Chapter 5: Extent of Chemical Reactions Notes

Reversible vs Irreversible Reactions:
- Irreversible Reaction: Can only proceed in one direction; products cannot revert to reactants (e.g., baking a cake).
- Reversible Reaction: Can proceed forwards and backwards; both reactants and products are present at equilibrium.
Dynamic Equilibrium: When the rates of the forward reaction (reactants → products) and the reverse reaction (products → reactants) are equal, resulting in constant concentrations.
- Represented in graphs: Concentration-time and rate-time graphs show how concentrations change until equilibrium is reached.
Key Terms:
- Concentration-time graph: Plots concentration vs. time for equilibrium reactions.
- Yield: Mass of product obtained; compared to the theoretical yield (calculated from stoichiometry).
- Dynamic Equilibrium: State in reversible reactions where the concentration of reactants and products remains constant, despite ongoing reactions.

Equilibrium Constant (K): Ratio of concentrations of products to reactants at equilibrium, defined by
K = \frac{[C]^c[D]^d}{[A]^a[B]^b} ,
where A, B are reactants, C, D are products, and a, b, c, d are their stoichiometric coefficients.
Factors affecting K:
- K varies with temperature; if the reaction is endothermic, increasing temperature increases K, while if exothermic, increasing temperature decreases K.
Reaction Quotient (Q): Used to predict the direction a reaction must shift to reach equilibrium.
- If Q < K , forward reaction is favored.
- If Q > K , reverse reaction is favored.
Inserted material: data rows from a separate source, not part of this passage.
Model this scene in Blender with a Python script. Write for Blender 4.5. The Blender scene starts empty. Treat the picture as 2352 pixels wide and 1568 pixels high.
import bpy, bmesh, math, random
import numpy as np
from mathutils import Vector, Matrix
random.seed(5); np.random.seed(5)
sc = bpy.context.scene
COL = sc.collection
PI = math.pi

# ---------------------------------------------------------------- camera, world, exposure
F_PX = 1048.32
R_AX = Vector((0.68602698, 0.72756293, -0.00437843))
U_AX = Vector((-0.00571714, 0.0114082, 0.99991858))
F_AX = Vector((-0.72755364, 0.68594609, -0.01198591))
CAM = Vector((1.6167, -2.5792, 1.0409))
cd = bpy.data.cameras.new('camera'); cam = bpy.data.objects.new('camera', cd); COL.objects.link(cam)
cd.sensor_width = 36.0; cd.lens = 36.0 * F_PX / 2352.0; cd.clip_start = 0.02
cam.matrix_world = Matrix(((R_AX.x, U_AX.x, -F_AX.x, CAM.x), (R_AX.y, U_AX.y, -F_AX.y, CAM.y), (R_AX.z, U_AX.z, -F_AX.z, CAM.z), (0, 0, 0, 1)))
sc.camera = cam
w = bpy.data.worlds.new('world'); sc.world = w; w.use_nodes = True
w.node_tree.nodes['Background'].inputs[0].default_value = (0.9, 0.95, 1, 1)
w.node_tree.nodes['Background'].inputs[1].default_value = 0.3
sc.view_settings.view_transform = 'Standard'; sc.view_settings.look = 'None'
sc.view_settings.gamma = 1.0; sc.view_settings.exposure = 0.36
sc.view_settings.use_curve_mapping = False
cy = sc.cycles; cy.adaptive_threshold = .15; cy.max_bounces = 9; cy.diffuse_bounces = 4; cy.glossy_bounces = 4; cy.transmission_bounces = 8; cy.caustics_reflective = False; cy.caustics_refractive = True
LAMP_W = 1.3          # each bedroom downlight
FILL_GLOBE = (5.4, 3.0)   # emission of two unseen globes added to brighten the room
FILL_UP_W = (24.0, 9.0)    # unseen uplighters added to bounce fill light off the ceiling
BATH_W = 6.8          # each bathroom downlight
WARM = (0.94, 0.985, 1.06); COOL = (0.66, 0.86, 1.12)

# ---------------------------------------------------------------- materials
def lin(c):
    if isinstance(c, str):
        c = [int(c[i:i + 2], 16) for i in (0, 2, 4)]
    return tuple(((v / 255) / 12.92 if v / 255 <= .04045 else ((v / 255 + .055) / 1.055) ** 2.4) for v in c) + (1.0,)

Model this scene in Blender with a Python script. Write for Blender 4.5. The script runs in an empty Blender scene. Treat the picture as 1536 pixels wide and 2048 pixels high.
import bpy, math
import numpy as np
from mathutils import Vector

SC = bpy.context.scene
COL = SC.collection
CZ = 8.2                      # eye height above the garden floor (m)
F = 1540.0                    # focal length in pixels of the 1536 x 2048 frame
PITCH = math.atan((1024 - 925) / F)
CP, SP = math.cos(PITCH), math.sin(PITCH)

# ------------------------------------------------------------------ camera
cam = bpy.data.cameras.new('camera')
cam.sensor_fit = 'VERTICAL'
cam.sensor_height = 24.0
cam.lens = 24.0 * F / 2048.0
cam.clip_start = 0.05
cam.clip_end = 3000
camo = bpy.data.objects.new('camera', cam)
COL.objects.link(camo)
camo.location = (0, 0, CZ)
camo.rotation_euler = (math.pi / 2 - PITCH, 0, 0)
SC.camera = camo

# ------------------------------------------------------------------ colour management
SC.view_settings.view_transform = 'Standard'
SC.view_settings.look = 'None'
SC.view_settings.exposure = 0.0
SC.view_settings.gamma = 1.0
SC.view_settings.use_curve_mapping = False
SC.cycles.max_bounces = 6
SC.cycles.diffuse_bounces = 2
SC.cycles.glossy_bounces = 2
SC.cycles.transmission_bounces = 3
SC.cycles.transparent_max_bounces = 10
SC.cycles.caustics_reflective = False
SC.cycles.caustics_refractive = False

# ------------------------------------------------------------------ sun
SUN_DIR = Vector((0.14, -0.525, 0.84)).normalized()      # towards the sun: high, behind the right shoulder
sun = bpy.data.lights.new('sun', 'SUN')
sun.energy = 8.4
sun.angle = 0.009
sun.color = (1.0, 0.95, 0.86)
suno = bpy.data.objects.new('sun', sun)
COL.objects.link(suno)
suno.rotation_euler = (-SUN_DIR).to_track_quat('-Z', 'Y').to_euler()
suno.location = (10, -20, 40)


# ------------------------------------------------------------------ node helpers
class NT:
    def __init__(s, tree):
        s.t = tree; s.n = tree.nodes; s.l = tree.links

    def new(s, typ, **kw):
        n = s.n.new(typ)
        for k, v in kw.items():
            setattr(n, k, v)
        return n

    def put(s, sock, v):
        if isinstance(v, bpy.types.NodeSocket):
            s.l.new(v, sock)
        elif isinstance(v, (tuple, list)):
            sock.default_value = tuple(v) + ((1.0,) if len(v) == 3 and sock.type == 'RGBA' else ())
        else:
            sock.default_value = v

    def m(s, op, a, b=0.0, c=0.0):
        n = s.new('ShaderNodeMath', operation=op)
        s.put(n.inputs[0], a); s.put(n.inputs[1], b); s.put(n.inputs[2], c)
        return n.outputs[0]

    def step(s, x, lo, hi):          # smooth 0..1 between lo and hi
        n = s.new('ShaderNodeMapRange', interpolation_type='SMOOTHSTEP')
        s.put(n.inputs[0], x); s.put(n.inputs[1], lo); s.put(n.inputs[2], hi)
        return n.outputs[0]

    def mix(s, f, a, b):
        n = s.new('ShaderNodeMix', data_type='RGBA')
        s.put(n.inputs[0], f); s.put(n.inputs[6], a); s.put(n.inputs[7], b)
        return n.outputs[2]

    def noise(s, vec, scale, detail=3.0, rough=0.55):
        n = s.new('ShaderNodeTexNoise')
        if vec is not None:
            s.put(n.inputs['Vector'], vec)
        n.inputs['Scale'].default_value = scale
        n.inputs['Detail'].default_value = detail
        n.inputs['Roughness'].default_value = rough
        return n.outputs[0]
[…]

Le Chatelier’s Principle: If a system at equilibrium experiences a change, the system adjusts to counteract that change and re-establish equilibrium.
1. Adding Reactants/Products:
- Adding reactants shifts equilibrium towards products (right).
- Adding products shifts equilibrium towards reactants (left).
1. Removing Reactants/Products:
- Removing reactants shifts equilibrium towards reactants (left).
- Removing products shifts equilibrium towards products (right).
1. Changes in Temperature:
- Increasing temperature shifts equilibrium toward endothermic direction (absorbs heat).
- Decreasing temperature shifts equilibrium toward exothermic direction (releases heat).
1. Changes in Pressure:
- Increased pressure favors the side of the reaction with fewer moles of gas.
- Decreased pressure favors the side with more moles of gas.

Compromise conditions are used to balance factors such as cost and reaction rate.
Industrial processes (e.g., Haber-Bosch):
- Optimal yield of ammonia is achieved at high pressure and low temperature for equilibrium but faster rates at higher temperatures often used.
Catalysts: Utilized to increase reaction rates without affecting yield, making processes more energy-efficient.

Dynamic Nature of Equilibria: Concentrations of products and reactants remain unchanged at equilibrium but reactions are continuously occurring.
Equilibrium Expressions: Calculating the equilibrium constant requires understanding the stoichiometry and concentrations at equilibrium.
Shifts in Equilibrium: Understanding how different factors affect equilibrium allows for predictions about the direction of reactions, critical for optimizing industrial processes.
Green Chemistry: Emphasizes sustainable practices and reducing carbon footprints in chemical production.

Describe the impact of temperature and pressure changes on equilibrium systems using Le Chatelier’s principle.
Calculate equilibrium constants and utilize the reaction quotient effectively.
Explore how catalysts and compromise conditions improve industrial processes, particularly in fertilizer production.